A revolutionary leadership would have battled in the often politically confused Hungarian working class for the councils to constitute themselves as the basis of power and ensure that the government was directly and immediately accountable to them. Against those who saw it as simply a national revolt, or who put their trust in the United Nations, a revolutionary party would have fought to internationalise the political revolution, spreading it both to the USSR via the Soviet army and to the other degenerate workers' states, without that internationalisation all the odds were stacked against the Hungarian workers achieving victory. The struggles of the Hungarian working class thirty years ago prove both the need for, and the possibility of, the political revolutionary overthrow of the Stalinist bureaucracy. They show all too clearly as well that the working class needs an International revolutionary party if it is not to be crushed by the forces of Stalinist reaction.

Post Script

The collapse of the Stalinist states in 1990-92 saw the destruction of the bureaucratically centrally planned economies and the restoration of capitalism in all of them barring North Korea and Cuba. This collapse had a profound effect on world politics and the state of the working class movement. No longer could workers parties look to a really existing socialism abroad, no longer were national liberation movements like the PLO and Vietcong, funded by the Stalinist regimes, no longer was over a third of the world's territory excluded from capitalist exploitation. For a period during the 1990s, as capitalism was being restored and while the working class movement was in full retreat, there was a period that could be described as a counter-revolutionary one, the forces of reaction were triumphant, the capitalists proclaimed the end of "history." The class struggle was over and the capitalists had won. Or so the story went.

But with the revival of the world economy from the mid-1990s, as globalisation injected new dynamism into world capitalism, the working class began to recover, albeit hesitantly, falteringly with often only small steps forward. The PR-N believe that this transition from the defeats of the 1990s towards a new revival of working class confidence and struggle still characterises the period today - hence we describe it as a transitional period. The working class has still not recovered from the defeats of the 1970s/80s but has only begun to recover its confidence. The growth and expansion of world capitalism is manifest, with the development of whole new powers like China and India and the recovery of the former workers states as their economies have begun to function as capitalist ones. It is nonsense today to speak of a period of "stagnation" or even a "tendency towards stagnation" in the world economy, in fact to do so, wilfully ignores the effects of capitalist restoration and gives credence to those leftists who asserted their was no fundamental difference between the centrally planned economies of the former Stalinist states and capitalism itself. A mistake which world capitalism had no intention of making.

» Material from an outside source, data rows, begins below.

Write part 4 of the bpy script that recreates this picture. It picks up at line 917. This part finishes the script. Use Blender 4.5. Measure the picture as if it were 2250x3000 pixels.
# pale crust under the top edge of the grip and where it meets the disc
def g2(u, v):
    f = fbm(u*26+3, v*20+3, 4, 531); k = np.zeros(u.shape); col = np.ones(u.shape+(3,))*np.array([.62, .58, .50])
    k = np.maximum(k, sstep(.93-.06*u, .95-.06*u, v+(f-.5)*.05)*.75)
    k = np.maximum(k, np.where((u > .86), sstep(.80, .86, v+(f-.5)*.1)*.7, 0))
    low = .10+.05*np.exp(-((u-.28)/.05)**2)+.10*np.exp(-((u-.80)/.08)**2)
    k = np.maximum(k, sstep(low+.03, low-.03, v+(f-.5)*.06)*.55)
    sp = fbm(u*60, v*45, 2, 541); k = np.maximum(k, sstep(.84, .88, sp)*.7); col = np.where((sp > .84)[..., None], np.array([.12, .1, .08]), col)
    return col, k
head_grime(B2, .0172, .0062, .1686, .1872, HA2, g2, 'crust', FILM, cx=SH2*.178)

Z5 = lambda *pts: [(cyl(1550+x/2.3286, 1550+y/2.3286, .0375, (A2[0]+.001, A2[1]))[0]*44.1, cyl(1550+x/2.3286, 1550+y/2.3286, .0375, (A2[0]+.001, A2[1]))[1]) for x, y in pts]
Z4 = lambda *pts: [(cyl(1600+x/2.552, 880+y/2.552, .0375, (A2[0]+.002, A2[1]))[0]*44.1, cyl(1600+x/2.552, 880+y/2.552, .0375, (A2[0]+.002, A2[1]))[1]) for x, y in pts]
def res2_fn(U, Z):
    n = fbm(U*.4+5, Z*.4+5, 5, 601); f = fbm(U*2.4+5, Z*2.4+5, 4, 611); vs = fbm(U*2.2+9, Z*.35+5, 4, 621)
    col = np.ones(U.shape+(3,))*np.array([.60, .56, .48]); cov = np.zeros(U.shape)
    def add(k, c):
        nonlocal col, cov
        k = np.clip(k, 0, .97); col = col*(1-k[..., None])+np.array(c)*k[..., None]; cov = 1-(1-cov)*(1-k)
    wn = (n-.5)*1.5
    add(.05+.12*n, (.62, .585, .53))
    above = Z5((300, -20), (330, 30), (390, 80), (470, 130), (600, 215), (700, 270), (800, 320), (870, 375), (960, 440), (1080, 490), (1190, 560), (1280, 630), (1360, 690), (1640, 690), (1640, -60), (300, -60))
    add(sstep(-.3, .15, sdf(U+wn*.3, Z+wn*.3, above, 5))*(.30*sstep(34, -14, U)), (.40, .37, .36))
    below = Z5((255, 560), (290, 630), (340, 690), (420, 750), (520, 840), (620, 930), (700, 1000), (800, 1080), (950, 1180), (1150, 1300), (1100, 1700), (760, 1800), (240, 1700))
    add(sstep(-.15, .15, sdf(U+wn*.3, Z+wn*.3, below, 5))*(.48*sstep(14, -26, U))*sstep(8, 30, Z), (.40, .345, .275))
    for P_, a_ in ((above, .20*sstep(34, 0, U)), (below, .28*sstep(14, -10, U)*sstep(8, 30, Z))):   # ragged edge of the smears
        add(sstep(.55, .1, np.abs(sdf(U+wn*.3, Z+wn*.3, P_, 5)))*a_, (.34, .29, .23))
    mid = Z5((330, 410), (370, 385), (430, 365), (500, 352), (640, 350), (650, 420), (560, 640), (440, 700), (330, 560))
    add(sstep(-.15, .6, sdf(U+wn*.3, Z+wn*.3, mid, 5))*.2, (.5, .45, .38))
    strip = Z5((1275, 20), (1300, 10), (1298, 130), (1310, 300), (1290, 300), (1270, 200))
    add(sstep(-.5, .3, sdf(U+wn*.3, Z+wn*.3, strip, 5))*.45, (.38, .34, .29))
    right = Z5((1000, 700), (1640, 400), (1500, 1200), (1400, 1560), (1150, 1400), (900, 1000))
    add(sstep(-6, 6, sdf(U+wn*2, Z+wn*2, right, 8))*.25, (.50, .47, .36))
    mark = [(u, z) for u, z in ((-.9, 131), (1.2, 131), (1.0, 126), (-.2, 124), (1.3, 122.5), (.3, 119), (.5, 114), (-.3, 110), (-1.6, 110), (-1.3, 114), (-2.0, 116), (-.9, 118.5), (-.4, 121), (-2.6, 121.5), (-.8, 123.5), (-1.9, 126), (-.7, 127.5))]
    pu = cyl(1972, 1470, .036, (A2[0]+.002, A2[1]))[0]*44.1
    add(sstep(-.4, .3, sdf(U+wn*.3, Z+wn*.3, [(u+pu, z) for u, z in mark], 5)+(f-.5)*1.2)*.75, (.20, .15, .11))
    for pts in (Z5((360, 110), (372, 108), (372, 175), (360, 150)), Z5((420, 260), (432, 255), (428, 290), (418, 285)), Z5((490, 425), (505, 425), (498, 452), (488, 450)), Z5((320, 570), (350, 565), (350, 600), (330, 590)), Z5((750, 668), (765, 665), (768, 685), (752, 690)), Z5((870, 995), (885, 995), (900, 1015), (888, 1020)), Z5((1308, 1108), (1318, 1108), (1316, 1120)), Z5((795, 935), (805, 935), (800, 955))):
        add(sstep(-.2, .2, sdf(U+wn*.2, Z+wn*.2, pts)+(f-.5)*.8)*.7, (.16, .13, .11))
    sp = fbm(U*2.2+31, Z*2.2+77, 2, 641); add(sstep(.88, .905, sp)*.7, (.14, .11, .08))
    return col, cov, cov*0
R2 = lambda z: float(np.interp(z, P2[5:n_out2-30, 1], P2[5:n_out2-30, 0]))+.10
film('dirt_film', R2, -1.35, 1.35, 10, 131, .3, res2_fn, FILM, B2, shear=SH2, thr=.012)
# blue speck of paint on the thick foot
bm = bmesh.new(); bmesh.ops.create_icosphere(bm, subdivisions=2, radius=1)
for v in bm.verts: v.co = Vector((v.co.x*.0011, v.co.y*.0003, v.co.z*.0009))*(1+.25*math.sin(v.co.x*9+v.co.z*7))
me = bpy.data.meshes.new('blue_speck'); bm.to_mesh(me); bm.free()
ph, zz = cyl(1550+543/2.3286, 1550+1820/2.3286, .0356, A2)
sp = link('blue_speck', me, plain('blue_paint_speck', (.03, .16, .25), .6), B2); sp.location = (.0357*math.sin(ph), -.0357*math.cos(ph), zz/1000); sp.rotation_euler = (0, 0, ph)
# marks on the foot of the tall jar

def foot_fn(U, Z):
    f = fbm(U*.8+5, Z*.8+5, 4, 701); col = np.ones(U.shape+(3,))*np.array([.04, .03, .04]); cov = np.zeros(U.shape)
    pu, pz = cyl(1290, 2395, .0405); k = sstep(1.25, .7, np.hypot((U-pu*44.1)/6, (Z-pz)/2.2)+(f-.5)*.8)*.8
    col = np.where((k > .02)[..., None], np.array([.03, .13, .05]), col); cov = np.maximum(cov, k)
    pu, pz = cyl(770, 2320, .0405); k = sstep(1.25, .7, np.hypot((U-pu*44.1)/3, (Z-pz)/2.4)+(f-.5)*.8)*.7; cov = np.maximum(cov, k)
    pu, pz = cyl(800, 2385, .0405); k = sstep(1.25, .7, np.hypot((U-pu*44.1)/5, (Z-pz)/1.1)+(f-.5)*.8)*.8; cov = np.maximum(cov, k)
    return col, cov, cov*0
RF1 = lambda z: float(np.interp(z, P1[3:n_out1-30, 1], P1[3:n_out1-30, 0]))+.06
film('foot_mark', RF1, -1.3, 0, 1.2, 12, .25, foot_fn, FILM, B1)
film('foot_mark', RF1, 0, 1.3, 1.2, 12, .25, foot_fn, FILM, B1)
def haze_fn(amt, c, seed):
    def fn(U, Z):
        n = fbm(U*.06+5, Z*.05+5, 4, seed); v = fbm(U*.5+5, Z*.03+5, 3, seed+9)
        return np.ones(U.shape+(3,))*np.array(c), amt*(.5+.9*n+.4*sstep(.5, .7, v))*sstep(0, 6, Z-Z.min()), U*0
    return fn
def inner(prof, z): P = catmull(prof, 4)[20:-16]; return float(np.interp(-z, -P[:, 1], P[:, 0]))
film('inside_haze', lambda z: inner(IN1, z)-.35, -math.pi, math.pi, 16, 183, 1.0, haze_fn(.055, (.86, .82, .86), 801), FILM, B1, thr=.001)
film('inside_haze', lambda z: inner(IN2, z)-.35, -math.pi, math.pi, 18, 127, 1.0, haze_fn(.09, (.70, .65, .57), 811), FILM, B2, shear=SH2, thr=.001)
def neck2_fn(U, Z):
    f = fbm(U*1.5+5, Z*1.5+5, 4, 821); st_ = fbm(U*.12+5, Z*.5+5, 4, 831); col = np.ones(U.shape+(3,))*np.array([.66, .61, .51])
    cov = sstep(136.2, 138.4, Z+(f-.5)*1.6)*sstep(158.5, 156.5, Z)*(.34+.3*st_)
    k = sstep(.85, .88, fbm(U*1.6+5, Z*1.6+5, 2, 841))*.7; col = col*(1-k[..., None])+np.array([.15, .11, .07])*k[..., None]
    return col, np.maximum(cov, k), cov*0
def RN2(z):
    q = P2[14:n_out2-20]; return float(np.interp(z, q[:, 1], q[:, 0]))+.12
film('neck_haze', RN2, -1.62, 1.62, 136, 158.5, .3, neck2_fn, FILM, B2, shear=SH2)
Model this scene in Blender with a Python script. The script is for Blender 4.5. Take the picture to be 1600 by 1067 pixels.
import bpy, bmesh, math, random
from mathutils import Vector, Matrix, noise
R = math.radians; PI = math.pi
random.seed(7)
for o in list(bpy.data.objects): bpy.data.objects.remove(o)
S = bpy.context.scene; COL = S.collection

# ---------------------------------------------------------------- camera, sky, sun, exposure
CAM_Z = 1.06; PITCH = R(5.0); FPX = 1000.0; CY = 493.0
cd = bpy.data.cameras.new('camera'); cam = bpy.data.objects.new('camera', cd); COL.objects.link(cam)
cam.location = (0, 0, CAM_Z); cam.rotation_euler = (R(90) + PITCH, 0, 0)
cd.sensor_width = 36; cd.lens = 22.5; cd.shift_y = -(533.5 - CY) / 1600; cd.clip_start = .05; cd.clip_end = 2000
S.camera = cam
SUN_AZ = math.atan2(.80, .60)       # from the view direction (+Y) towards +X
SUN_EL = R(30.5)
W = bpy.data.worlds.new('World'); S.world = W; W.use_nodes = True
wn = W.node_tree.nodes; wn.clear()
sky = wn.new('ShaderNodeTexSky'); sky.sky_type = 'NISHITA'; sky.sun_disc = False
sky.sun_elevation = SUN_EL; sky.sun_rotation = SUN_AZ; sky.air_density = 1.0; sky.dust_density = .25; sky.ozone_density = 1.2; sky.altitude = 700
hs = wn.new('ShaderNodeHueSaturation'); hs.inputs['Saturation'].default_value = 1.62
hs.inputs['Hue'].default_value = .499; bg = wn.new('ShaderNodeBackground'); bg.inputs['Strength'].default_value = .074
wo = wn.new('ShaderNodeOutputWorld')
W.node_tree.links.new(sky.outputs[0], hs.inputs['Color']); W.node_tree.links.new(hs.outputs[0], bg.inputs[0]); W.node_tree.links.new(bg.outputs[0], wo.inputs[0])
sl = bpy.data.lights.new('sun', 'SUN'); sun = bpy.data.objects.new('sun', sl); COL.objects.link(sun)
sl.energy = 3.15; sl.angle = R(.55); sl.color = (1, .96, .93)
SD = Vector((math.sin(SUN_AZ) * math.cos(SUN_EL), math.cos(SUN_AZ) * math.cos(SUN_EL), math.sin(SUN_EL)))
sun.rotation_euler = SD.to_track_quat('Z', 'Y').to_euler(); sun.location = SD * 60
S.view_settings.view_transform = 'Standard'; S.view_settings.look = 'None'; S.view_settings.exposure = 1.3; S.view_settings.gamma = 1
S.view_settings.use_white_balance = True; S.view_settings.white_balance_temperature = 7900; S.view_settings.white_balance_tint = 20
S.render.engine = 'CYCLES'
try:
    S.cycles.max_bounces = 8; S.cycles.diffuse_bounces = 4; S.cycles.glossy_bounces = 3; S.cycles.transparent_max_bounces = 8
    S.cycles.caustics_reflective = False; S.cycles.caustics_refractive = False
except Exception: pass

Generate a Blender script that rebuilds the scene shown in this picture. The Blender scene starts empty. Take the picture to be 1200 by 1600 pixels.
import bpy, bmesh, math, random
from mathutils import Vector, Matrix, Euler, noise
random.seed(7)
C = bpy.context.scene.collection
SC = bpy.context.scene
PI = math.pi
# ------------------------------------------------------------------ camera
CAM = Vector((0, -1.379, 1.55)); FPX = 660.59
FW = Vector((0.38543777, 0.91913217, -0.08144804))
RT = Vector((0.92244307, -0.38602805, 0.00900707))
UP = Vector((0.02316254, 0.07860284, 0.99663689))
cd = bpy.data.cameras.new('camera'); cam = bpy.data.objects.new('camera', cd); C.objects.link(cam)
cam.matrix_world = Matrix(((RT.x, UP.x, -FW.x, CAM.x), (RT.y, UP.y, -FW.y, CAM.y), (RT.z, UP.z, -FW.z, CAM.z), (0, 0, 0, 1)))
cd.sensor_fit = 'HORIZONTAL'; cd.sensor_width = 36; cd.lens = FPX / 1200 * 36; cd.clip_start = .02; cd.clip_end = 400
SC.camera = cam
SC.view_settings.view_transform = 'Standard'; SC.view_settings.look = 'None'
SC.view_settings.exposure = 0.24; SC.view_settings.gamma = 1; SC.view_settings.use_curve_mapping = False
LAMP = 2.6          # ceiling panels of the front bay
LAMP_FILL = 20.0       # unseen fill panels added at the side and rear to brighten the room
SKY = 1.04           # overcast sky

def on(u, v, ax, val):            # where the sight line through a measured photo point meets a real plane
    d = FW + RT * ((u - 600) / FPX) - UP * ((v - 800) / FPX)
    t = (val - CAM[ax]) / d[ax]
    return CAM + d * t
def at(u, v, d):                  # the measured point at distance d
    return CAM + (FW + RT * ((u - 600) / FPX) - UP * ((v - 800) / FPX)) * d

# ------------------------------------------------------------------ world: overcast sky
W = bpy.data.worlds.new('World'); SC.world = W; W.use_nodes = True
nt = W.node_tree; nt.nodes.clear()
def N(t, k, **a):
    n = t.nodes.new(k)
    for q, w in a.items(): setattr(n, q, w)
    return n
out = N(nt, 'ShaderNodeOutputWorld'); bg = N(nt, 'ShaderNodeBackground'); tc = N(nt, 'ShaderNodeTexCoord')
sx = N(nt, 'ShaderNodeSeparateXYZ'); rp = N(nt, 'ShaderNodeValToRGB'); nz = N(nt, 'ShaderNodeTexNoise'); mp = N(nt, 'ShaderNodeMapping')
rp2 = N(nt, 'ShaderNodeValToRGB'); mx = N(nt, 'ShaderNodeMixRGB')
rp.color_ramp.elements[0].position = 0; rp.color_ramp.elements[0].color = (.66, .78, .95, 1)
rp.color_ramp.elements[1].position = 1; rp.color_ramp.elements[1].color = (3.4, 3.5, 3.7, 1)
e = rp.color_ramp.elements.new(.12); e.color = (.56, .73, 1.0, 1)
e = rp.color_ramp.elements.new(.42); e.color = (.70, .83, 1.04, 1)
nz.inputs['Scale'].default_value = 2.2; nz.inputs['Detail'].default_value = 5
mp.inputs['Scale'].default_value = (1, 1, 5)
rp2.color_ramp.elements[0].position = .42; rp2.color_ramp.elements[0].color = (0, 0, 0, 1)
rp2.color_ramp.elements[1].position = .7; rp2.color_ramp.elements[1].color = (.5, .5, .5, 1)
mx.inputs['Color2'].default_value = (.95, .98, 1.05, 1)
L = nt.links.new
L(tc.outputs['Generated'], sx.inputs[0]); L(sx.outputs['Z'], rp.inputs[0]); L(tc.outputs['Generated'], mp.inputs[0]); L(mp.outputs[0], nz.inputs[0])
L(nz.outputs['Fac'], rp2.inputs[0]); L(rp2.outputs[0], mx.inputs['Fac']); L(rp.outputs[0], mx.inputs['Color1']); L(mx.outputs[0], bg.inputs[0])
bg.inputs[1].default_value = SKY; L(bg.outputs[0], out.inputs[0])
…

We can continue to take inspiration from the struggle of Hungarian workers against the Stalinist bureaucracy, while recognising that in general, that is yesterday's fight, with Stalinism destroyed as material block to the class struggle, the initial effects have been to profoundly set back the working class struggle, but ultimately, without this bulwark of counter-revolution, when capitalism does re-enter a period of crisis, the working class movement will be able to rebuild itself far more easily and strongly than before.